*WHAT YOU SHOULD DO*
Write the material out again exactly.

*PROVIDED MATERIAL*
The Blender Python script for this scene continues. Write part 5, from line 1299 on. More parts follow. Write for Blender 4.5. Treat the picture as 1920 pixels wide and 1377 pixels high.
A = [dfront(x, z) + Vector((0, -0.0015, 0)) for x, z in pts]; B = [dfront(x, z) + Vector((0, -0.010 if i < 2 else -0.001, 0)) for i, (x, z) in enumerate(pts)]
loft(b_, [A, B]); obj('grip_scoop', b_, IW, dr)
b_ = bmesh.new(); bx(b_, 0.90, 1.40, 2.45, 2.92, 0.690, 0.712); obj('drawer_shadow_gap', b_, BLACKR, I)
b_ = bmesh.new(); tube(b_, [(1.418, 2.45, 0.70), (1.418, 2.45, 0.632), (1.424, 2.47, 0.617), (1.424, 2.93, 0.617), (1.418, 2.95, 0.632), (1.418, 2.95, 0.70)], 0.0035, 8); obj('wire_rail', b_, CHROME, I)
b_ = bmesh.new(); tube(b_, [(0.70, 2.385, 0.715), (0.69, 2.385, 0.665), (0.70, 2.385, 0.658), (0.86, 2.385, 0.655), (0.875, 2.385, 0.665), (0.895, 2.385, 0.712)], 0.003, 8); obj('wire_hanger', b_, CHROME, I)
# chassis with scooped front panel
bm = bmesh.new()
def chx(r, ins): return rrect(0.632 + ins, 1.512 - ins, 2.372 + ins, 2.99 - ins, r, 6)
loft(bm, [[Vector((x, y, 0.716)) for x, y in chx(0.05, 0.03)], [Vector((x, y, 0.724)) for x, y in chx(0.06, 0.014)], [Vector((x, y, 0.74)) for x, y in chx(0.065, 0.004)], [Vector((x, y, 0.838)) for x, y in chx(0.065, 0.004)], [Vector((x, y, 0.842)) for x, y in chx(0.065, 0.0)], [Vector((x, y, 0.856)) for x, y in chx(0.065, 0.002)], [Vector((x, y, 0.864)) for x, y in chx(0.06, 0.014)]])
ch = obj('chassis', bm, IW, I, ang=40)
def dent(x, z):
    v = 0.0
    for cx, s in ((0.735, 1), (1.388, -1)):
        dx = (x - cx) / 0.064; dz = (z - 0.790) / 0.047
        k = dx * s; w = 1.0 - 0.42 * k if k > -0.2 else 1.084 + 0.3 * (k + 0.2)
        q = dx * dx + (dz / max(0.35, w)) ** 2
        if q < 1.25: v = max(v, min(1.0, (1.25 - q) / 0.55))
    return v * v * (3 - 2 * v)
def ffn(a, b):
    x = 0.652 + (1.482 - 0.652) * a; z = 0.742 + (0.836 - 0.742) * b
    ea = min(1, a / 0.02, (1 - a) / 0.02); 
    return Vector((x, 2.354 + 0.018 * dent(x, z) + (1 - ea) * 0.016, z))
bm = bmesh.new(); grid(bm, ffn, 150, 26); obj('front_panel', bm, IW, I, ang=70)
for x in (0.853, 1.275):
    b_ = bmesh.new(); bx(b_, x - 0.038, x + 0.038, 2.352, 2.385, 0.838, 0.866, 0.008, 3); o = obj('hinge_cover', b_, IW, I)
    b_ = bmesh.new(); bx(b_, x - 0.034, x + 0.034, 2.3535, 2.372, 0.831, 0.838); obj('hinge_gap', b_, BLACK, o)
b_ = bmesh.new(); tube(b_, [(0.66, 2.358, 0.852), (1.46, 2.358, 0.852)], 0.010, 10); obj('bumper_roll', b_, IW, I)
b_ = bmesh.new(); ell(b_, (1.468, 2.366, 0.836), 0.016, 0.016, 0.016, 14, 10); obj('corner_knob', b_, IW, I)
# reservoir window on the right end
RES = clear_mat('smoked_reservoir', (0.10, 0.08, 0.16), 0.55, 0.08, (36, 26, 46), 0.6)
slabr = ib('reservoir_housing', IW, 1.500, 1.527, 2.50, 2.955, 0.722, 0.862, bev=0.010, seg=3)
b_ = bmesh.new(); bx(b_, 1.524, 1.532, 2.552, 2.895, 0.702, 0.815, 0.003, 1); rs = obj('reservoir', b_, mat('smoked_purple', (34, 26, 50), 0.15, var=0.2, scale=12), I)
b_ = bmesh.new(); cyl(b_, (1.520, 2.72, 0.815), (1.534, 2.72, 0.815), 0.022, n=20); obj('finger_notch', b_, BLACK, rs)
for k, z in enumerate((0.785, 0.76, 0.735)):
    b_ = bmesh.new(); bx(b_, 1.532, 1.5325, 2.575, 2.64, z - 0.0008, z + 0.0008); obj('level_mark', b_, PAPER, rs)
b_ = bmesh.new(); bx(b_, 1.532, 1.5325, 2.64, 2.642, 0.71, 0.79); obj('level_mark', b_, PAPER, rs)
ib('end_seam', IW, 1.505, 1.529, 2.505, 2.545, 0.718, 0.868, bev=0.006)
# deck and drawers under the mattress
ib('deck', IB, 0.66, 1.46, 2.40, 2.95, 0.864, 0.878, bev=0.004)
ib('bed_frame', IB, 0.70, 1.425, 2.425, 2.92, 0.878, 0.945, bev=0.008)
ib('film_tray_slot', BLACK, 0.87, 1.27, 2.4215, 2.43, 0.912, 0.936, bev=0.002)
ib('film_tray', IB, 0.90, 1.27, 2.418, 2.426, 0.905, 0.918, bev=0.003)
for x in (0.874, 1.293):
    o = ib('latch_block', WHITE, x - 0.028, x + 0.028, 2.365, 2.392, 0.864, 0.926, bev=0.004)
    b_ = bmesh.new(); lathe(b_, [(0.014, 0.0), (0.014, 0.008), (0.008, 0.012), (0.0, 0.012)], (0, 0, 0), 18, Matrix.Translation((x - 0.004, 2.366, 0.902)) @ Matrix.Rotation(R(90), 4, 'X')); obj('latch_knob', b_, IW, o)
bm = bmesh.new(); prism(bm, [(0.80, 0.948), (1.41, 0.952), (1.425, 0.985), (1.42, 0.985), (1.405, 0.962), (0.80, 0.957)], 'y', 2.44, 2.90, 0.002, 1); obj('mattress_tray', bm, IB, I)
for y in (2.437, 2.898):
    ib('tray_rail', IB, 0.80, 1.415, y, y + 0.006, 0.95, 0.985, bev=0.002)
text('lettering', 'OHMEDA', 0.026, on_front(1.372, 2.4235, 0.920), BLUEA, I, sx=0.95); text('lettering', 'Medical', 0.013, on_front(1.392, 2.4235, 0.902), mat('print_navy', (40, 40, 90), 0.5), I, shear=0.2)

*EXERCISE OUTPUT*
The Blender Python script for this scene continues. Write part 5, from line 1299 on. More parts follow. Write for Blender 4.5. Treat the picture as 1920 pixels wide and 1377 pixels high.
A = [dfront(x, z) + Vector((0, -0.0015, 0)) for x, z in pts]; B = [dfront(x, z) + Vector((0, -0.010 if i < 2 else -0.001, 0)) for i, (x, z) in enumerate(pts)]
loft(b_, [A, B]); obj('grip_scoop', b_, IW, dr)
b_ = bmesh.new(); bx(b_, 0.90, 1.40, 2.45, 2.92, 0.690, 0.712); obj('drawer_shadow_gap', b_, BLACKR, I)
b_ = bmesh.new(); tube(b_, [(1.418, 2.45, 0.70), (1.418, 2.45, 0.632), (1.424, 2.47, 0.617), (1.424, 2.93, 0.617), (1.418, 2.95, 0.632), (1.418, 2.95, 0.70)], 0.0035, 8); obj('wire_rail', b_, CHROME, I)
b_ = bmesh.new(); tube(b_, [(0.70, 2.385, 0.715), (0.69, 2.385, 0.665), (0.70, 2.385, 0.658), (0.86, 2.385, 0.655), (0.875, 2.385, 0.665), (0.895, 2.385, 0.712)], 0.003, 8); obj('wire_hanger', b_, CHROME, I)
# chassis with scooped front panel
bm = bmesh.new()
def chx(r, ins): return rrect(0.632 + ins, 1.512 - ins, 2.372 + ins, 2.99 - ins, r, 6)
loft(bm, [[Vector((x, y, 0.716)) for x, y in chx(0.05, 0.03)], [Vector((x, y, 0.724)) for x, y in chx(0.06, 0.014)], [Vector((x, y, 0.74)) for x, y in chx(0.065, 0.004)], [Vector((x, y, 0.838)) for x, y in chx(0.065, 0.004)], [Vector((x, y, 0.842)) for x, y in chx(0.065, 0.0)], [Vector((x, y, 0.856)) for x, y in chx(0.065, 0.002)], [Vector((x, y, 0.864)) for x, y in chx(0.06, 0.014)]])
ch = obj('chassis', bm, IW, I, ang=40)
def dent(x, z):
    v = 0.0
    for cx, s in ((0.735, 1), (1.388, -1)):
        dx = (x - cx) / 0.064; dz = (z - 0.790) / 0.047
        k = dx * s; w = 1.0 - 0.42 * k if k > -0.2 else 1.084 + 0.3 * (k + 0.2)
        q = dx * dx + (dz / max(0.35, w)) ** 2
        if q < 1.25: v = max(v, min(1.0, (1.25 - q) / 0.55))
    return v * v * (3 - 2 * v)
def ffn(a, b):
    x = 0.652 + (1.482 - 0.652) * a; z = 0.742 + (0.836 - 0.742) * b
    ea = min(1, a / 0.02, (1 - a) / 0.02); 
    return Vector((x, 2.354 + 0.018 * dent(x, z) + (1 - ea) * 0.016, z))
bm = bmesh.new(); grid(bm, ffn, 150, 26); obj('front_panel', bm, IW, I, ang=70)
for x in (0.853, 1.275):
    b_ = bmesh.new(); bx(b_, x - 0.038, x + 0.038, 2.352, 2.385, 0.838, 0.866, 0.008, 3); o = obj('hinge_cover', b_, IW, I)
    b_ = bmesh.new(); bx(b_, x - 0.034, x + 0.034, 2.3535, 2.372, 0.831, 0.838); obj('hinge_gap', b_, BLACK, o)
b_ = bmesh.new(); tube(b_, [(0.66, 2.358, 0.852), (1.46, 2.358, 0.852)], 0.010, 10); obj('bumper_roll', b_, IW, I)
b_ = bmesh.new(); ell(b_, (1.468, 2.366, 0.836), 0.016, 0.016, 0.016, 14, 10); obj('corner_knob', b_, IW, I)
# reservoir window on the right end
RES = clear_mat('smoked_reservoir', (0.10, 0.08, 0.16), 0.55, 0.08, (36, 26, 46), 0.6)
slabr = ib('reservoir_housing', IW, 1.500, 1.527, 2.50, 2.955, 0.722, 0.862, bev=0.010, seg=3)
b_ = bmesh.new(); bx(b_, 1.524, 1.532, 2.552, 2.895, 0.702, 0.815, 0.003, 1); rs = obj('reservoir', b_, mat('smoked_purple', (34, 26, 50), 0.15, var=0.2, scale=12), I)
b_ = bmesh.new(); cyl(b_, (1.520, 2.72, 0.815), (1.534, 2.72, 0.815), 0.022, n=20); obj('finger_notch', b_, BLACK, rs)
for k, z in enumerate((0.785, 0.76, 0.735)):
    b_ = bmesh.new(); bx(b_, 1.532, 1.5325, 2.575, 2.64, z - 0.0008, z + 0.0008); obj('level_mark', b_, PAPER, rs)
b_ = bmesh.new(); bx(b_, 1.532, 1.5325, 2.64, 2.642, 0.71, 0.79); obj('level_mark', b_, PAPER, rs)
ib('end_seam', IW, 1.505, 1.529, 2.505, 2.545, 0.718, 0.868, bev=0.006)
# deck and drawers under the mattress
ib('deck', IB, 0.66, 1.46, 2.40, 2.95, 0.864, 0.878, bev=0.004)
ib('bed_frame', IB, 0.70, 1.425, 2.425, 2.92, 0.878, 0.945, bev=0.008)
ib('film_tray_slot', BLACK, 0.87, 1.27, 2.4215, 2.43, 0.912, 0.936, bev=0.002)
ib('film_tray', IB, 0.90, 1.27, 2.418, 2.426, 0.905, 0.918, bev=0.003)
for x in (0.874, 1.293):
    o = ib('latch_block', WHITE, x - 0.028, x + 0.028, 2.365, 2.392, 0.864, 0.926, bev=0.004)
    b_ = bmesh.new(); lathe(b_, [(0.014, 0.0), (0.014, 0.008), (0.008, 0.012), (0.0, 0.012)], (0, 0, 0), 18, Matrix.Translation((x - 0.004, 2.366, 0.902)) @ Matrix.Rotation(R(90), 4, 'X')); obj('latch_knob', b_, IW, o)
bm = bmesh.new(); prism(bm, [(0.80, 0.948), (1.41, 0.952), (1.425, 0.985), (1.42, 0.985), (1.405, 0.962), (0.80, 0.957)], 'y', 2.44, 2.90, 0.002, 1); obj('mattress_tray', bm, IB, I)
for y in (2.437, 2.898):
    ib('tray_rail', IB, 0.80, 1.415, y, y + 0.006, 0.95, 0.985, bev=0.002)
text('lettering', 'OHMEDA', 0.026, on_front(1.372, 2.4235, 0.920), BLUEA, I, sx=0.95); text('lettering', 'Medical', 0.013, on_front(1.392, 2.4235, 0.902), mat('print_navy', (40, 40, 90), 0.5), I, shear=0.2)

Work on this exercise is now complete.